All of the eminent specialists placed on the stand by the defendant say that they have examined the plaintiff thoroughly and that she is suffering from paralysis caused by hysteria, and not by a lesion of the spinal cord. They detail at length the physical and scientific tests to which they subjected her and which they say conclusively demonstrates that her paralysis was caused by hysteria, and they state that her injuries are not permanent. On the other hand, the physician who has attended the plaintiff for the most of the time since she received her alleged injuries testified in positive and direct terms that the paralysis was caused by an injury to the spine and that the plaintiff has never suffered from hysteria. He gives at length the scientific and physical tests from which he says he has reached this conclusion. . He gives it as'his opinion her injuries are permanent. Here again we may not invade the province of the jury, and the question of the credibility of these witnesses was solely one to be determined by the jury. Therefore, it can not be said, as a matter of law, that the verdict of the jury was without any substantial evidence to suppor it. See, Fidelity Casualty Co. v. Meyer, 106 Ark. 91, 152 S. W. 995. In reaching this conclusion we are not unmindful of the fact that the Court of Appeals reversed the judgment of the Federal court on the ground that the plaintiff’s testimony was irreconcilable with the physical facts.
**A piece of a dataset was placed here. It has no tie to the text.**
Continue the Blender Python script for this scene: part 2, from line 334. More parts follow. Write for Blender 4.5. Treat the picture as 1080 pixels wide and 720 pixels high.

The testimony in the' instant case, however, presents a different case to that passed upon by the Court of Appeals. It appears from the record in the Court of Appeals that the plaintiff was sitting next to the aisle and the court laid stress upon the fact that if she had been suddenly thrown sidewise against the window sill she would not have been struck in the side and back below the ribs, but much higher up at or about the shoulders. The plaintiff says that she testified in the Federal court that she was sitting in the middle of the seat just as she did in the present case. She claims that the record of her testimony in the Court of Appeals was incorrect. But be that as it may, the jury heard her testimony and were the sole judges of her credibility and had the right to pass upon the discrepancies, if any, in her statements. Moreover, the condition of the road bed is gone into more in detail in the present case and the physical situation as it existed at the time of the accident is more particularly described, as far as we can tell by reading the opinion of that court.
Counsel for the defendant insist that the court erred in not giving instruction numbered five. In it the court was asked to tell the jury that if the jar which the plaintiff claims to have caused her injury was not greater than that caused by the train stopping at a station in the usual and customary manner the plaintiff could not recover. This proposition was fully covered by instruction numbered six, given for the defendant. In this the court told the jury that, in order to entitle the plaintiff to recover, she must have shown some unusual stopping of the train which caused her to be thrown violently against the edge of the window, striking her back and left side and from which her spinal cord was injured.
The instructions given by the court covered fully the respective theories of the parties to the suit, and the judgment will be affirmed.